D: It can have the Spanish Crown Jewels for all I care. It looks like cat puke. I know this because my cat puked on the parlor rug this morning and it's remarkably similar.
AF: You just don't understand art.
D: Evidently not, if art is cat puke. So, what about that? It's a piece of roofing copper that someone took a leak on.
AF: I feel sorry for you, you just don't have an open mind.
D: I feel sorry for you, because you can't read. That's exactly what it is. Some asshole peed on a sheet of roofing copper. The little sign SAYS that's what it is.
AF: Not all art has to be flowers and naked people.
D: It does if my tax dollars are paying for it.
AF: I'm just sorry you don't understand it.
D: I'm sorry that you have translated piss into art. Wait, here, I'm going to make art!!! (hocks a loogie into a Taco Bell napkin) Voila! Je suis artiste!!!
AF: That's just disgusting.
D: Whereas pissing on something is the ultimate form of self expression.
....etc., ad nauseam.

So, yeah, I didn't exactly dig Sesame Street. I did like Captain Kangaroo. It was unbearably cute, but then I was four, for Christ's sake. I liked the silly moose and the silent but irascible bunny. I'm kind of sad that I don't really remember when Captain Kangaroo stopped existing, either for me or for everyone. He just sort of faded out of my existence.
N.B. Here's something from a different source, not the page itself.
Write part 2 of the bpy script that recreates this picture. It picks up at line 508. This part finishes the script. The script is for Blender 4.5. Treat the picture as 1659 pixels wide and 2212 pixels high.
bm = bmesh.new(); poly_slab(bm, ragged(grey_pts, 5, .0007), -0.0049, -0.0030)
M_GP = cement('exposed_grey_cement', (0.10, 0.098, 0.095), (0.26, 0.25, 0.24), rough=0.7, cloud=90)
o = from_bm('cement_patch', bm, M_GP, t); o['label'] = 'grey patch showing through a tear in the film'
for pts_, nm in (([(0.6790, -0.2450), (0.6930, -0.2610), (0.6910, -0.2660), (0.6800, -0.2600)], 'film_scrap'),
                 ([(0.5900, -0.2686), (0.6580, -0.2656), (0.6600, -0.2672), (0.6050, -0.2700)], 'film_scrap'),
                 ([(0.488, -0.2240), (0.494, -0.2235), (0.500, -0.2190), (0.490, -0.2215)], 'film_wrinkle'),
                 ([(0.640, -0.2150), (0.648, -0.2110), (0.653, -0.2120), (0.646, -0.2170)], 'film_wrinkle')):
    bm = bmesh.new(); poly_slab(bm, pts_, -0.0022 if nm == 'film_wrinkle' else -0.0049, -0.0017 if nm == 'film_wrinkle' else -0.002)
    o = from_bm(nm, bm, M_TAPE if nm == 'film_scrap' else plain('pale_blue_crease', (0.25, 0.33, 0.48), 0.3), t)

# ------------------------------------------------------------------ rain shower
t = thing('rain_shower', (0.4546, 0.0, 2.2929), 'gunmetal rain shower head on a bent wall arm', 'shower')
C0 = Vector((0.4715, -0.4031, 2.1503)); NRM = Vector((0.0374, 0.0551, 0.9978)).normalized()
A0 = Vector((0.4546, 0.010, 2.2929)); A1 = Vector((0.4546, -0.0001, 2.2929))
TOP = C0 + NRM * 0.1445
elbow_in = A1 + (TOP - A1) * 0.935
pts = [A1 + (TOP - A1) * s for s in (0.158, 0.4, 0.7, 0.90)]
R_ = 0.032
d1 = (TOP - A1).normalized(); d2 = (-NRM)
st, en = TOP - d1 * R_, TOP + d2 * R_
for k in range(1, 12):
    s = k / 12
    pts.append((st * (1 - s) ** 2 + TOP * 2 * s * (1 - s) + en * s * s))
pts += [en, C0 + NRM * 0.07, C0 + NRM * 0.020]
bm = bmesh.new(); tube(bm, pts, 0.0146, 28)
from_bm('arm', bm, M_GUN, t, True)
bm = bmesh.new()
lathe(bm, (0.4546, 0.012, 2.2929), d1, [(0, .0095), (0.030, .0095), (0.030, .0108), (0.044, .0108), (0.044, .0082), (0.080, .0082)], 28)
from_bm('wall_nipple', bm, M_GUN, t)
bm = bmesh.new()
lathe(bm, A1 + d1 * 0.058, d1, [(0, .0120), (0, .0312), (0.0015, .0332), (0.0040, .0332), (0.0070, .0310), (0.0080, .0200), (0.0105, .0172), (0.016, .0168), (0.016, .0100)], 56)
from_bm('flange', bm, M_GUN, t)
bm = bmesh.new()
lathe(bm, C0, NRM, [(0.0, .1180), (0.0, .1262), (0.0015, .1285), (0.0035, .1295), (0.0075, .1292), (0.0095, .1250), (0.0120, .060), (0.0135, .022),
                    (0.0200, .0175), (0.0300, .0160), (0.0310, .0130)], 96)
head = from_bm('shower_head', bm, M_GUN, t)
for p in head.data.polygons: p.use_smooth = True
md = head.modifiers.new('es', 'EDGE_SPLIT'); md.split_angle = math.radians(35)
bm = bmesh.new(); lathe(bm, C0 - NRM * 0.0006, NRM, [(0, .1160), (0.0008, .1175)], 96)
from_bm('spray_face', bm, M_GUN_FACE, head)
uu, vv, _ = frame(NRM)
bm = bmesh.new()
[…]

And of course every city had local kids' shows; I loved Captain Chesapeake and his friends Mondy the Sea Monster and Andro Claws the Lion. Imagine my surprise when a few years later I started getting interested in '20s music and... wait, that record is Captain Chesapeake's theme song!!! He'd used one of the minor hits of '23, "Stumbling," for his show.

If my artsy friend feels sorry for me that I don't appreciate artistically applied piss, I feel sorry for the kids of the present that they don't get to see anything as guileless as the Captains. They're either fed with streams of politically-correct oog, or things that are even more mindless than the things I saw nearly forty years ago. One of the freakiest shows must be "Boombah," in which every one of the amorphous blobs has a name that rhymes with "Boombah." It's the visual equivalent of several tabs of acid and one too many Xanax.

The two kids' shows that I must admit to liking are "Thomas the Tank Engine" and "Bob the Builder." As a tiny little Baltimorean I loved everything that involved railroads. My parents took me on train trips to nearby Washington and to visit relatives in the South and the Midwest. Most of these left from the Pennsylvania station, but Dad also made sure that I saw the ancient Camden Station and Mount Royal station, and took me to watch the freight yards of the mighty B&O, Pennsylvania and Western Maryland lines. I've always been a frustrated construction worker, too, and still think it's really cool to watch new buildings going up--especially when they're accompanied by frantic headlines: "Baltimore's New World Trade Center--Our City's Newest Skyscraper--Will Be World's Tallest Five-Sided Building!" (If you can't be the best, at least be weird.) Thomas and Bob appeal to my nostalgic and practical sensibilities.

But then, there are the Teletubbies. I think that they're probably passe now, with the drooler set. I wanted to hate them; God knows I wanted to hate them. Yet there's something entrancing about that horrid show. The sun with a live baby's face...the vacuum cleaner that takes care of the Teletubbies...the ten-foot tall live rabbits... No, it has nothing to do with Tinky Winky. He isn't gay because he isn't even real. If he were, he surely looks nothing like my ideal man. I prefer dudes who aren't pear-shaped and who don't carry purses, much less who have a TV in their abs.

You know what's freaky, though? When you're surfing daytime TV, you flip across the Teletubbies, and you laugh and feel all superior, reminding yourself of Captain Kangaroo, or "Kukla, Fran and Ollie." Then you realize that twenty minutes have elapsed and you're still glued to the fargin' Teletubbies.